Today I am looking at why rising investment in the US is ready to underpin National Grid’s (LSE: NG) (NYSE: NGG.US) long-term growth story.
US expansion set to underpin earnings growth
Escalating costs attributed to National Grid’s expansion plans in North America has been a bugbear in recent times. Although essential in order to bolster its IT infrastructure and other back-office operations in the country, additional costs associated with this tallied up at £90m during March-September and continue to rise.
But on the whole, National Grid’s drive into the US promises to thrust earnings skywards in my opinion.
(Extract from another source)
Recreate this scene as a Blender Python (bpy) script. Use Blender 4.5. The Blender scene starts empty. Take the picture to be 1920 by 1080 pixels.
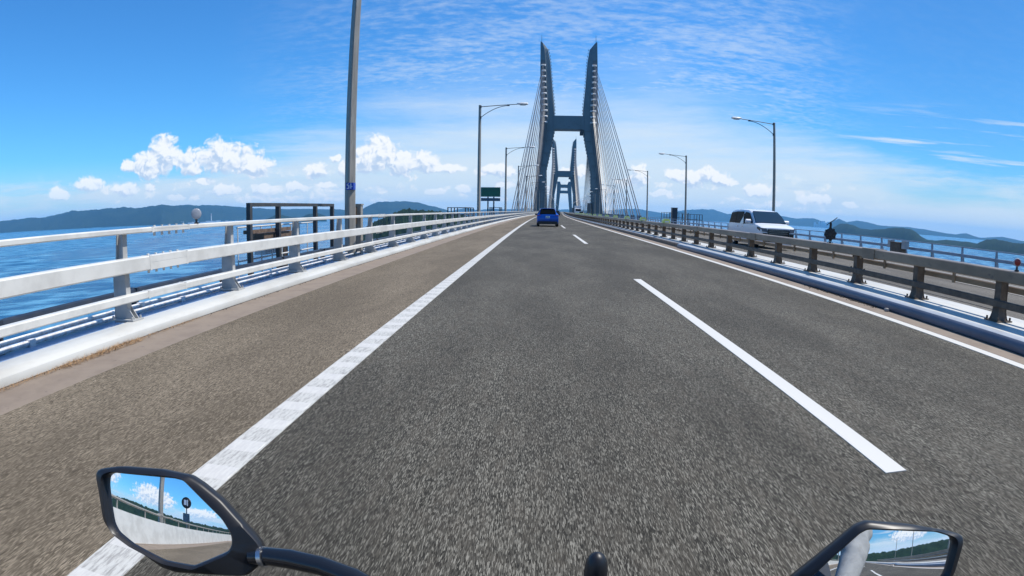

Indeed, the company reiterated in last month’s interims that it “continues to make progress on developing new transmission and generation infrastructure that should deliver attractive medium to long term growth.”
The electricity firm commented that “investment in process development and infrastructure” was a crucial factor in mitigating the effect of terrible weather conditions on its networks in the US in recent months. This helped drive customer disruption and expenses to these natural occurrences significantly lower than those of the previous two years.
And National Grid plans to keep capital expenditure levels rolling in both the UK and US in order to facilitate future growth, and confirmed its intention to spend £3.5bn this year alone to build its regulated asset base by around 6% per year.
City analysts expect National Grid to punch a 7% earnings slide, to 52p per share, for the 12 months concluding March 2014 due to the impact of enhancing its asset base.
But earnings are expected to rebound 5% and 4% in 2015 and 2016 correspondingly, to 54.7p and 57.2p. And I fully expect heavy investment in the UK and US set to underpin growth well into the long term.